Essa foi uma das críticas feitas à legislação alemã nesse sentido, de acordo com um artigo do professor de Filosofia do Direito da Universidade Federal de Minas Gerais (UFMG), Marco Antônio Sousa Alves. O Network Enforcement Act (Net-zDG) entrou em vigor em janeiro de 2018.
A lei de regulamentação das plataformas, bem parecida com o que está sendo proposta no Brasil, impôs uma série de regras a serem cumpridas pelas redes sociais. Entre elas, a obrigatoriedade de exclusão em até 24 horas de um conteúdo que infrinja as normas.
No caso de descumprimento, as plataformas podem ser sujeitas a multas no valor de até 50 milhões de euros.
Apesar de ser considerado um marco no enfrentamento da desinformação, a lei alemã cria um problema:
“As ameaças de criminalização, multas altas e prazos curtos também pressionariam as plataformas a remover conteúdos potencialmente legítimos, levando a uma interferência inadequada na liberdade de expressão”, disse o Relator Especial das Nações Unidas para a Proteção da Liberdade de Expressão, David Kaye.
Outro caso simbólico é o da regulação das redes na Malásia. O país criminaliza a publicação de fake news no país, sob pena de uma multa que ultrapassa os 120 mil dólares.

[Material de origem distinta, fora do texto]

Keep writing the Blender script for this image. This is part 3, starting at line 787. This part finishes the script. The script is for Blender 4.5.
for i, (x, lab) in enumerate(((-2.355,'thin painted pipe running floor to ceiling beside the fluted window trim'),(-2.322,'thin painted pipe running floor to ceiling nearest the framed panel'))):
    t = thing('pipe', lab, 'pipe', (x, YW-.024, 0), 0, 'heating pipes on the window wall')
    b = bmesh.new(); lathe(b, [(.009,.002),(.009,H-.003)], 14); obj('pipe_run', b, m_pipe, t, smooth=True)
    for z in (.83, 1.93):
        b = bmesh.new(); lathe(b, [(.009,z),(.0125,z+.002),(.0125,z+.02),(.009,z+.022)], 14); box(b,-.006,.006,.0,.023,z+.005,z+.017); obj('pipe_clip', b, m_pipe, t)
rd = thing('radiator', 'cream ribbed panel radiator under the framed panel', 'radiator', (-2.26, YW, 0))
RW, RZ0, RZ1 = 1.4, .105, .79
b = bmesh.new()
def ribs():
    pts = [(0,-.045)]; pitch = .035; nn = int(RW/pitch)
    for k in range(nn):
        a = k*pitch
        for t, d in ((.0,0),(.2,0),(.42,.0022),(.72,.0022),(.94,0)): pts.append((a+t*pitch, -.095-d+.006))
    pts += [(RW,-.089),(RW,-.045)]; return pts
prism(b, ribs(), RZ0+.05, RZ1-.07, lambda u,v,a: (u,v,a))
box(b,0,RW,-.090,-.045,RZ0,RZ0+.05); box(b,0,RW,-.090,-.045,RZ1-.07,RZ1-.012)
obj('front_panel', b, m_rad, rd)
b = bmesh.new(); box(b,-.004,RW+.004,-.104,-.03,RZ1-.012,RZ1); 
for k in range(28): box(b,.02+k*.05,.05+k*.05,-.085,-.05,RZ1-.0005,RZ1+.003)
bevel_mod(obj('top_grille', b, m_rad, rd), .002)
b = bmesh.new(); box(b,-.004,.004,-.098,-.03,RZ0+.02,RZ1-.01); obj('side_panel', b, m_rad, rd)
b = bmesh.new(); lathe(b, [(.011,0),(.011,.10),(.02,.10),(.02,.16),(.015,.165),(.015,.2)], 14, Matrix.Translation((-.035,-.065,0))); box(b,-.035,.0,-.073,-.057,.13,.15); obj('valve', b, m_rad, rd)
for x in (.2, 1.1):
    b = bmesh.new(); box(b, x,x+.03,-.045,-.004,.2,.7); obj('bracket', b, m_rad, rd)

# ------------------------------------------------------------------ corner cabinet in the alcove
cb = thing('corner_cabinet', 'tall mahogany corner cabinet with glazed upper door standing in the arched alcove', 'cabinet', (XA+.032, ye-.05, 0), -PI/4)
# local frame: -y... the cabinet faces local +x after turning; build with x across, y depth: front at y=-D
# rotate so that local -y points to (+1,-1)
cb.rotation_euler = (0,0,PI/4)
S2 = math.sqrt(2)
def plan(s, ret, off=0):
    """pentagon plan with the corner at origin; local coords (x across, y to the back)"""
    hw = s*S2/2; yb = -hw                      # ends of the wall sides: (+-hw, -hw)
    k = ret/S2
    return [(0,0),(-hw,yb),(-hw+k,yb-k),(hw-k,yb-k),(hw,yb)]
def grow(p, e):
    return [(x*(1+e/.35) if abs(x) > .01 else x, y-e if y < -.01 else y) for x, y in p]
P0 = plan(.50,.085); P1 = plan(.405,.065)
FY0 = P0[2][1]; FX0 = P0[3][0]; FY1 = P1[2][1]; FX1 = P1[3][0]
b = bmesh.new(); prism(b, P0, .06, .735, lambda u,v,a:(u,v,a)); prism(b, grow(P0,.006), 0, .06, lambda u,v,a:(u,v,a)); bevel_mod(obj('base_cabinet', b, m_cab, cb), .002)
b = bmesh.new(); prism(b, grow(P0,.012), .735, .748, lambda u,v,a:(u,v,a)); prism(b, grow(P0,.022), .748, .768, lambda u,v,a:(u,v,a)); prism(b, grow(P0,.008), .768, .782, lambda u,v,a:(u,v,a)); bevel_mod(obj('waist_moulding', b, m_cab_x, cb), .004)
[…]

Acontece que a proibição começou pouco tempo antes das eleições para o governo federal em 2018. Nesse momento, várias organizações acusaram o ex-primeiro-ministro do país, Najib Razak, de usar a lei para impedir a divulgação de casos de corrupção e lavagem de dinheiro que o prejudicariam.
Isso significa que é sim importante pensar na questão da liberdade de expressão nas plataformas diante da possível aprovação da nova lei.
O outro lado…
Existem ainda, os argumentos válidos como contraponto. Para falar sobre eles, uso uma citação da socióloga Hannah Arendt, pensadora que acompanhou de perto a transformação da esfera pública com o avanço dos meios de comunicação em massa.
“O resultado da substituição coerente e total da verdade pela mentira não é que as mentiras passam a ser aceitas como verdades, nem simplesmente que a verdade passa a ser difamada como mentira, mas a destruição do próprio sentido que usamos para nos orientar no mundo.”
Desde a década de 60, Arendt sugere que a mentira organizada faz uso dos meios de comunicação para se espalhar e destrói tudo o que decidiu negar.
E, levando em consideração a nova horda de políticos que fazem uso da mentira sistemática para ganhos eleitorais, é de se pensar que uma legislação como essa seja necessária.
“É por isso que o poder de propagar ideias ou, especificamente, promover o que chamamos de desinformação deve ser relacionado à propriedade dos meios de comunicação e ao uso de sua capacidade de projetar sentidos para a sociedade, especialmente em contextos como o do Brasil, onde a concentração é alarmante”, argumenta Helena Martins na apresentação do livro “Desinformação: crise política e saídas democráticas para fake news”.
Além disso, as redes sociais colocaram foco sob uma tendência humana preocupante: a de repassar informações falsas. Um estudo do MIT (Massachusetts Institute of Technology) revela que as chances de uma notícia falsa ser repassada é 70% maior do que a de notícias verdadeiras.
Isso tem a ver, entre outras coisas, com o viés de confirmação, falo mais sobre isso aqui.
Mas acontece que os algoritmos das redes sociais seguem apenas uma religião: a do engajamento. Eles não estão nem aí se uma informação é verdadeira ou falsa, o que importa é que aquele conteúdo retenha o usuário na plataforma — e nisso as informações falsas são mestras.
As consequências disso podem ser notadas em situações desastrosas que se deram na nossa história recente — como a invasão à Praça dos Três Poderes, em 8 de janeiro.
Diante do potencial destrutivo que a desinformação pode causar tanto para os indivíduos, quanto para a República em si, também é válido argumentar que é preciso algum tipo de regulamentação nesses ambientes digitais.